TABLE-US-00001 TABLE 1 Temperature Average (F.) Time Coating weights Coating Process Fahrenheit (minutes) (mg/ft.sup.2) Weight Control 75 5 36.4 35.2 34.8 35.5 (Surtec 150 0.5 17.2 16.8 14.8 16.3 650) 1 20.4 20.8 18.8 20.0 2 22.4 21.2 19.2 20.9 5 35.6 32.0 26.8 31.5 Example 4 120 0.5 32.4 5 55.6

EXAMPLE 6

[0020] The corrosion performance of coatings made from the process described in Example 4 was determined by exposing the treated 2024-T3 panels to ASTM B117 neutral salt fog for 4 weeks. Test panels coated for 0.5, 1, 5 and 8 minutes were assessed. As shown in FIG. 1, the panels coated for 5 and 8 minutes have a significant different appearance or color tint than control. This is an important advantage for quality assurance that the control is lacking. This is even more evident in FIG. 2, which shows the 5 and 8 minute coatings compared to bare aluminum. FIG. 3 shows the same panels after 4 weeks of ASTM B117 neutral salt fog. It is clear that all the Example 4 coatings are outperforming the control, with the 8-minute panel especially high performing. This is also a key advantage over the control, where corrosion performance (resistance to pitting) is limited to about 2 weeks in ASTM B117 neutral salt fog.

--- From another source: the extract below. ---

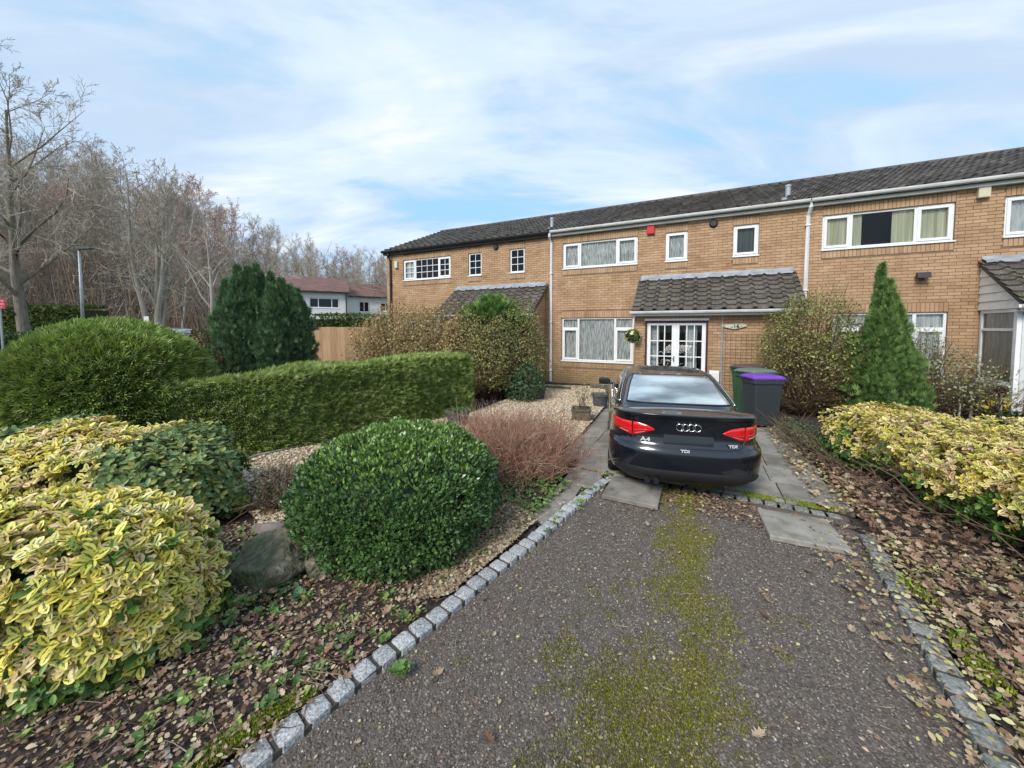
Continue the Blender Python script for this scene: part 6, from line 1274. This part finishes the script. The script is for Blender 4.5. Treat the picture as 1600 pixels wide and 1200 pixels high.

[0021] The passive coatings on the aluminum pigments can be added to binders. The binders for the film-forming coatings are selected from the group consisting of inorganic binders such as siloxanes and the organic polymers such as polyurethanes, polyimides, polymers derived from epoxies, polymers derived from isocyanates, and the uncured pre-polymers or monomers of said polymers. Also, the film-forming binders are selected from the group consisting of the inorganic polymers derived from silanes, siloxanes and silicones.

[0022] While this invention has been described by a number of specific examples, it is obvious that there are other variations and modifications which can be made without departing from the spirit and scope of the invention: as particularly set forth in the appended claims.